I was at the Birmingham-Shuttlesworth Airport recently picking up my son Amos coming in from Philadelphia. Since I arrived early, I had time to examine the extensive exhibit on the civil rights icon Rev. Fred Shuttlesworth [18 March 1922-5 Oct 2011] located between the baggage claim areas 1-2 and 3-4.
In the introduction to his Encyclopedia of Alabama entry on Shuttlesworth, Andrew Manis writes, "African American Baptist pastor and the central leader of the civil rights movement in Birmingham, Fred Lee Shuttlesworth (1922–2011) was one of the pioneering figures in the civil rights era. The organization he founded in 1956, the Alabama Christian Movement for Human Rights (ACMHR), joined with Martin Luther King Jr.'s Southern Christian Leadership Conference (SCLC) to protest segregation in Birmingham in 1963. Partly as a result of those direct-action demonstrations, the U.S. Congress passed the Civil Rights Act of 1964."
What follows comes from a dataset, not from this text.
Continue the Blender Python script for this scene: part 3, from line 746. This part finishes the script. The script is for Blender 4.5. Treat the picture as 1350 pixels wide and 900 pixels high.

The exhibit is a compelling portrait of an important individual and important period in Birmingham, Alabama, and American history. You can read more about Rev. Shuttlesworth here and here. Among the numerous articles and books is Andrew Manis' 1999 A Fire You Can't Put Out: The Civil Rights Life of Birmingham's Fred Shuttlesworth and a 2000 volume edited by Manis and Marjorie White, Birmingham Revolutionaries: The Reverend Fred Shuttlesworth and the Alabama Christian Movement for Human Rights.